(Scene modeling code data)
_ _ _ _ _
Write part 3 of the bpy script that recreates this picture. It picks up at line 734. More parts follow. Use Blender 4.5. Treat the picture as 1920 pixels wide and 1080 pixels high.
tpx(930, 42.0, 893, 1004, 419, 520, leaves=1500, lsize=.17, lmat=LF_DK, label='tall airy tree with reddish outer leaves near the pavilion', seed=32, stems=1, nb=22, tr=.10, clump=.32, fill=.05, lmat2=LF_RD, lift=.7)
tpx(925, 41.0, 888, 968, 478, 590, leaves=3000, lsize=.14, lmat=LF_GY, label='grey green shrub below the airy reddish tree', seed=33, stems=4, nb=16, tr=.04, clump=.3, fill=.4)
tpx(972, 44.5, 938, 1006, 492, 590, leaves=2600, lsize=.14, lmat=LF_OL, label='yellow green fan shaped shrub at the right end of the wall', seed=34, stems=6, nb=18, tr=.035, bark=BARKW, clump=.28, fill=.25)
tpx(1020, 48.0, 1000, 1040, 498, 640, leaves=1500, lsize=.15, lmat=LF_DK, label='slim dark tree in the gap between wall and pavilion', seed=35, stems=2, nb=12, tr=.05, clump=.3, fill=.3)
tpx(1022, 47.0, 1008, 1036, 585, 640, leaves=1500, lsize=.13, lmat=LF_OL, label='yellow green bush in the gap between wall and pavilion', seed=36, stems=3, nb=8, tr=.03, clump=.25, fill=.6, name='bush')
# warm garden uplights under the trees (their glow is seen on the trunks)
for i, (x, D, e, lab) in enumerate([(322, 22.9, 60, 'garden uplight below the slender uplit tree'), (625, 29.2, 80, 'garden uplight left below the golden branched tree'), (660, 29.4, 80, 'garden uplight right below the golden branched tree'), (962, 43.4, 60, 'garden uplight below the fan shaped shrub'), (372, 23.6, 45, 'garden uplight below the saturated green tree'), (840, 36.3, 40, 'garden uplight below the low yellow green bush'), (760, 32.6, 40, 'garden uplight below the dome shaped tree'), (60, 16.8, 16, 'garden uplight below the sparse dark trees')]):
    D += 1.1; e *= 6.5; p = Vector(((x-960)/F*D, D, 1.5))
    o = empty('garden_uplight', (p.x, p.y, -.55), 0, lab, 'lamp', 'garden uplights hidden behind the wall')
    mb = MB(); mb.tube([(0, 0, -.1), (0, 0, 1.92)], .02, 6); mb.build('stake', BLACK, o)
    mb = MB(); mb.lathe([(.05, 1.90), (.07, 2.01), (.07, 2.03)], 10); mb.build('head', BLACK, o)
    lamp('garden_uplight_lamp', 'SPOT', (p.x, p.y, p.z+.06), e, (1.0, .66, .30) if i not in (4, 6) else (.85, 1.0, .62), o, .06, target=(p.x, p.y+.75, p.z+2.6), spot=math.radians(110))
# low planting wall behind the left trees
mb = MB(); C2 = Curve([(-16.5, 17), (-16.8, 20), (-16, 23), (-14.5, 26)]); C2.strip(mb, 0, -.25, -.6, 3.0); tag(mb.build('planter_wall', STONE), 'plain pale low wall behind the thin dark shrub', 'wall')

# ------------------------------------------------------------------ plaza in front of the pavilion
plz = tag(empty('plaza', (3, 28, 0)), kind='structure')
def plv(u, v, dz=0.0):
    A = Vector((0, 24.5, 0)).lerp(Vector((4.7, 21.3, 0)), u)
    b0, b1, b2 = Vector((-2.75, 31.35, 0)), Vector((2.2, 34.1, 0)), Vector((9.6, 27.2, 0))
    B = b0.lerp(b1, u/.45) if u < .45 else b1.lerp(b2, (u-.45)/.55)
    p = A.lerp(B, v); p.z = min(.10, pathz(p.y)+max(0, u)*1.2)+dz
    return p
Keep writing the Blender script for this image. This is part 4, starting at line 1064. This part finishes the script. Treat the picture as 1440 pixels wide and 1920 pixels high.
_ _ _ _ _
▶ **EXERCISE BRIEF**
Reproduce the entries above in full by retyping them exactly.

▶ **SOLVED PROBLEM**
Write part 3 of the bpy script that recreates this picture. It picks up at line 734. More parts follow. Use Blender 4.5. Treat the picture as 1920 pixels wide and 1080 pixels high.
tpx(930, 42.0, 893, 1004, 419, 520, leaves=1500, lsize=.17, lmat=LF_DK, label='tall airy tree with reddish outer leaves near the pavilion', seed=32, stems=1, nb=22, tr=.10, clump=.32, fill=.05, lmat2=LF_RD, lift=.7)
tpx(925, 41.0, 888, 968, 478, 590, leaves=3000, lsize=.14, lmat=LF_GY, label='grey green shrub below the airy reddish tree', seed=33, stems=4, nb=16, tr=.04, clump=.3, fill=.4)
tpx(972, 44.5, 938, 1006, 492, 590, leaves=2600, lsize=.14, lmat=LF_OL, label='yellow green fan shaped shrub at the right end of the wall', seed=34, stems=6, nb=18, tr=.035, bark=BARKW, clump=.28, fill=.25)
tpx(1020, 48.0, 1000, 1040, 498, 640, leaves=1500, lsize=.15, lmat=LF_DK, label='slim dark tree in the gap between wall and pavilion', seed=35, stems=2, nb=12, tr=.05, clump=.3, fill=.3)
tpx(1022, 47.0, 1008, 1036, 585, 640, leaves=1500, lsize=.13, lmat=LF_OL, label='yellow green bush in the gap between wall and pavilion', seed=36, stems=3, nb=8, tr=.03, clump=.25, fill=.6, name='bush')
# warm garden uplights under the trees (their glow is seen on the trunks)
for i, (x, D, e, lab) in enumerate([(322, 22.9, 60, 'garden uplight below the slender uplit tree'), (625, 29.2, 80, 'garden uplight left below the golden branched tree'), (660, 29.4, 80, 'garden uplight right below the golden branched tree'), (962, 43.4, 60, 'garden uplight below the fan shaped shrub'), (372, 23.6, 45, 'garden uplight below the saturated green tree'), (840, 36.3, 40, 'garden uplight below the low yellow green bush'), (760, 32.6, 40, 'garden uplight below the dome shaped tree'), (60, 16.8, 16, 'garden uplight below the sparse dark trees')]):
    D += 1.1; e *= 6.5; p = Vector(((x-960)/F*D, D, 1.5))
    o = empty('garden_uplight', (p.x, p.y, -.55), 0, lab, 'lamp', 'garden uplights hidden behind the wall')
    mb = MB(); mb.tube([(0, 0, -.1), (0, 0, 1.92)], .02, 6); mb.build('stake', BLACK, o)
    mb = MB(); mb.lathe([(.05, 1.90), (.07, 2.01), (.07, 2.03)], 10); mb.build('head', BLACK, o)
    lamp('garden_uplight_lamp', 'SPOT', (p.x, p.y, p.z+.06), e, (1.0, .66, .30) if i not in (4, 6) else (.85, 1.0, .62), o, .06, target=(p.x, p.y+.75, p.z+2.6), spot=math.radians(110))
# low planting wall behind the left trees
mb = MB(); C2 = Curve([(-16.5, 17), (-16.8, 20), (-16, 23), (-14.5, 26)]); C2.strip(mb, 0, -.25, -.6, 3.0); tag(mb.build('planter_wall', STONE), 'plain pale low wall behind the thin dark shrub', 'wall')

# ------------------------------------------------------------------ plaza in front of the pavilion
plz = tag(empty('plaza', (3, 28, 0)), kind='structure')
def plv(u, v, dz=0.0):
    A = Vector((0, 24.5, 0)).lerp(Vector((4.7, 21.3, 0)), u)
    b0, b1, b2 = Vector((-2.75, 31.35, 0)), Vector((2.2, 34.1, 0)), Vector((9.6, 27.2, 0))
    B = b0.lerp(b1, u/.45) if u < .45 else b1.lerp(b2, (u-.45)/.55)
    p = A.lerp(B, v); p.z = min(.10, pathz(p.y)+max(0, u)*1.2)+dz
    return p
Keep writing the Blender script for this image. This is part 4, starting at line 1064. This part finishes the script. Treat the picture as 1440 pixels wide and 1920 pixels high.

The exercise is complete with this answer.